I am a newbie at Linux and I am having problems getting my wireless NIC to work on a desktop PC (Ubuntu 7.10, I’ll soon upgrade to the newly released 8.04).
I have a D-Link DIR-615 wired/wireless router that I use as a private network gateway. At the moment, my WinXP desktop PC and WinXP laptop PC both connect to this router by WLAN (with WPA-PSK) while the Linux desktop PC connects by wire. I would, for several reasons, like to physically move this router to the WinXP desktop PC location. This would mean that the WinXP desktop would connect by cable and the Linux desktop would connect by WLAN – I’ll simply transfer the WLAN NIC to the Linux PC.
The card that is currently installed in my WinXP desktop box is a D-Link DWL-G520M PCI card that, according to this list (
https://help.ubuntu.com/community/Ha...workCardsDlink), is not known to work in Linux.
So my question is this: what network card should I buy that will let me get wireless NW on my Linux desktop PC with minimum fuzz? I would like to buy one as cheap as possible but I do want some kind of WPA. The card would have to work (with WPA) with my DIR-615 router, but after checking all D-Link products I cannot find one suitable. Would a Belkin, Linksys or Netgear card work? I’d like to buy an USB card for the flexibility, but that’s not a requirement.

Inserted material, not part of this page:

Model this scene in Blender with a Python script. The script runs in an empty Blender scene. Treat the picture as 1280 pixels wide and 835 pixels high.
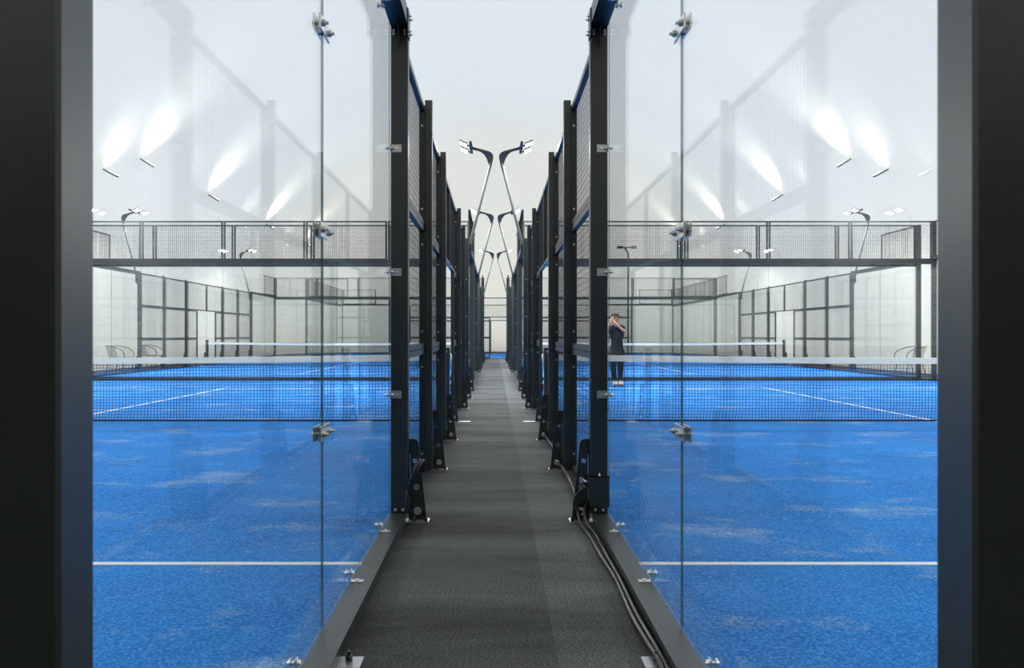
import bpy, bmesh, math, random
from mathutils import Matrix, Vector
random.seed(7)
S = bpy.context.scene
COL = S.collection
PI = math.pi

# ------------------------------------------------------------------ camera
cam = bpy.data.cameras.new('camera')
cam_o = bpy.data.objects.new('camera', cam); COL.objects.link(cam_o)
cam_o.location = (-0.026, 0.0, 1.105)
cam_o.rotation_euler = (PI/2, 0, 0)
cam.sensor_width = 36.0; cam.sensor_fit = 'HORIZONTAL'
cam.lens = 1084/1280*36.0
cam.shift_x = (640-618.5)/1280
cam.shift_y = (419.5-417.5)/1280
cam.clip_start = 0.05; cam.clip_end = 400
cam.dof.use_dof = True; cam.dof.focus_distance = 7.0; cam.dof.aperture_fstop = 8.0
S.camera = cam_o

# ------------------------------------------------------------------ daylight behind the translucent membrane
w = bpy.data.worlds.new('daylight'); S.world = w; w.use_nodes = True
bg = w.node_tree.nodes['Background']
bg.inputs[0].default_value = (0.985, 0.985, 0.95, 1)
bg.inputs[1].default_value = 1.0

S.view_settings.view_transform = 'Standard'
S.view_settings.look = 'None'
S.view_settings.gamma = 1.0
S.view_settings.use_curve_mapping = False
S.view_settings.exposure = 0.55
S.cycles.max_bounces = 10
S.cycles.diffuse_bounces = 4
S.cycles.glossy_bounces = 4
S.cycles.transparent_max_bounces = 64
S.cycles.caustics_reflective = False
S.cycles.caustics_refractive = False

UPLIGHT_W = 300.0
FLOOD_W = 112.0

# ------------------------------------------------------------------ materials
def nt(name):
    m = bpy.data.materials.new(name); m.use_nodes = True
    t = m.node_tree
    return m, t, t.nodes['Principled BSDF']
def N(t, kind, **kw):
    n = t.nodes.new(kind)
    for k, v in kw.items():
        if k in n.inputs: n.inputs[k].default_value = v
        else: setattr(n, k, v)
    return n
def simple(name, col, rough=0.5, metal=0.0, spec=0.5, noise=0.0, scale=8.0):
    m, t, p = nt(name)
    p.inputs['Base Color'].default_value = (*col, 1)
    p.inputs['Roughness'].default_value = rough
    p.inputs['Metallic'].default_value = metal
    p.inputs['Specular IOR Level'].default_value = spec
    if noise:
        tc = N(t, 'ShaderNodeTexCoord'); no = N(t, 'ShaderNodeTexNoise', Scale=scale, Detail=4.0)
        t.links.new(tc.outputs['Object'], no.inputs['Vector'])
        mx = N(t, 'ShaderNodeMix', data_type='RGBA')
        mx.inputs['A'].default_value = (*[c*(1-noise) for c in col], 1)
        mx.inputs['B'].default_value = (*[c*(1+noise) for c in col], 1)
        t.links.new(no.outputs['Fac'], mx.inputs['Factor'])
        t.links.new(mx.outputs['Result'], p.inputs['Base Color'])
        mr = N(t, 'ShaderNodeMapRange'); mr.inputs['To Min'].default_value = rough*0.85; mr.inputs['To Max'].default_value = rough*1.15
        t.links.new(no.outputs['Fac'], mr.inputs['Value']); t.links.new(mr.outputs['Result'], p.inputs['Roughness'])
    return m

M = {}
M['paint'] = simple('black_powder_coat', (0.0160, 0.0225, 0.0215), 0.36, 0, 0.62, 0.25, 6)
M['wire'] = simple('black_wire', (0.016, 0.019, 0.019), 0.45)
M['galv'] = simple('galvanised_steel', (0.55, 0.56, 0.55), 0.38, 0.9, 0.5, 0.15, 30)
M['bolt'] = simple('zinc_bolt', (0.75, 0.75, 0.74), 0.28, 0.95)
M['black_bolt'] = simple('black_bolt', (0.01, 0.01, 0.01), 0.3)
M['net'] = simple('net_cord', (0.012, 0.014, 0.018), 0.8)
M['tape'] = simple('net_tape', (0.88, 0.89, 0.86), 0.6, 0, 0.3, 0.04, 12)
M['rubber'] = simple('cable_rubber', (0.012, 0.012, 0.013), 0.32, 0, 0.5)
M['grey_metal'] = simple('grey_painted_pole', (0.065, 0.075, 0.075), 0.5, 0.0, 0.35, 0.1, 10)
M['housing'] = simple('lamp_housing', (0.07, 0.08, 0.08), 0.4, 0.2)
M['chair_metal'] = simple('chair_tube', (0.10, 0.105, 0.10), 0.35, 0.4)
M['chair_mesh'] = simple('chair_mesh', (0.16, 0.165, 0.16), 0.7)
M['line'] = simple('white_line', (0.82, 0.83, 0.82), 0.75, 0, 0.2, 0.06, 20)
M['skin'] = simple('skin', (0.55, 0.31, 0.21), 0.5)
M['shirt'] = simple('black_shirt', (0.010, 0.013, 0.014), 0.8, 0, 0.3, 0.4, 9)
M['legging'] = simple('black_leggings', (0.012, 0.015, 0.018), 0.6, 0, 0.3)
M['shoe'] = simple('white_shoe', (0.62, 0.62, 0.60), 0.6)
M['sole'] = simple('dark_sole', (0.03, 0.03, 0.03), 0.7)
M['hair'] = simple('fair_hair', (0.30, 0.15, 0.07), 0.55, 0, 0.4, 0.4, 60)
M['hairband'] = simple('black_band', (0.012, 0.012, 0.012), 0.6)
M['added_wall'] = simple('added_wall_dark', (0.03, 0.033, 0.035), 0.8, 0, 0.2, 0.2, 2)

def emit(name, col, s):
    m = bpy.data.materials.new(name); m.use_nodes = True; t = m.node_tree
    t.nodes.remove(t.nodes['Principled BSDF'])
    e = N(t, 'ShaderNodeEmission'); e.inputs[0].default_value = (*col, 1); e.inputs[1].default_value = s
    t.links.new(e.outputs[0], t.nodes['Material Output'].inputs[0])
    return m
M['lens'] = emit('lit_lens', (1.0, 0.99, 0.97), 14.0)

def make_glass():
    m = bpy.data.materials.new('clear_tempered_glass'); m.use_nodes = True; t = m.node_tree
    t.nodes.remove(t.nodes['Principled BSDF'])
    g = N(t, 'ShaderNodeNewGeometry')
    d = N(t, 'ShaderNodeVectorMath', operation='DOT_PRODUCT')
    t.links.new(g.outputs['Incoming'], d.inputs[0]); t.links.new(g.outputs['Normal'], d.inputs[1])
    a = N(t, 'ShaderNodeMath', operation='ABSOLUTE'); t.links.new(d.outputs['Value'], a.inputs[0])
    s = N(t, 'ShaderNodeMath', operation='SUBTRACT'); s.inputs[0].default_value = 1.0; t.links.new(a.outputs[0], s.inputs[1])
    p = N(t, 'ShaderNodeMath', operation='POWER'); p.inputs[1].default_value = 5.0; t.links.new(s.outputs[0], p.inputs[0])
    mr = N(t, 'ShaderNodeMapRange'); mr.inputs['To Min'].default_value = 0.020; mr.inputs['To Max'].default_value = 0.46
    t.links.new(p.outputs[0], mr.inputs['Value'])
    tr = N(t, 'ShaderNodeBsdfTransparent'); tr.inputs[0].default_value = (0.974, 0.982, 0.984, 1)
    gl = N(t, 'ShaderNodeBsdfGlossy'); gl.inputs['Roughness'].default_value = 0.0; gl.inputs[0].default_value = (1, 1, 1, 1)
    mx = N(t, 'ShaderNodeMixShader')
    t.links.new(mr.outputs['Result'], mx.inputs[0]); t.links.new(tr.outputs[0], mx.inputs[1]); t.links.new(gl.outputs[0], mx.inputs[2])
    t.links.new(mx.outputs[0], t.nodes['Material Output'].inputs[0])
    return m
M['glass'] = make_glass()
def make_edge():
    m = bpy.data.materials.new('glass_edge'); m.use_nodes = True; t = m.node_tree
    p = t.nodes['Principled BSDF']; p.inputs['Base Color'].default_value = (0.16, 0.22, 0.23, 1); p.inputs['Roughness'].default_value = 0.2
    tr = N(t, 'ShaderNodeBsdfTransparent'); tr.inputs[0].default_value = (0.6, 0.7, 0.7, 1)
    mx = N(t, 'ShaderNodeMixShader'); mx.inputs[0].default_value = 0.6
    t.links.new(p.outputs[0], mx.inputs[1]); t.links.new(tr.outputs[0], mx.inputs[2])
    t.links.new(mx.outputs[0], t.nodes['Material Output'].inputs[0])
    return m
M['edge'] = make_edge()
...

I just want a card that will give me WPA-WLAN on Linux at a reasonable cost and with manageable fuzz.
Does anyone have a suggestion?
With a clear step-by-step installation manual the “minimum fuzz” requirement is negotiable. I found this (
https://help.ubuntu.com/community/Wi...er/Ndiswrapper) installation manual for installing “any” wireless network card using ndiswrapper, but the instructions “[…] apply only when using the x86 Alternate CD […] not to the Ubuntu Desktop CDs”. I think I installed the Desktop CD version of Ubuntu (it’s been almost a year since I installed) – how can I check what version I have? Is there a similar installation manual for Ndiswrapper for the Desktop version? In a perfect world I would get my existing DWL-G520M to work, but I doubt I would succeed, at least with any kind of WPA.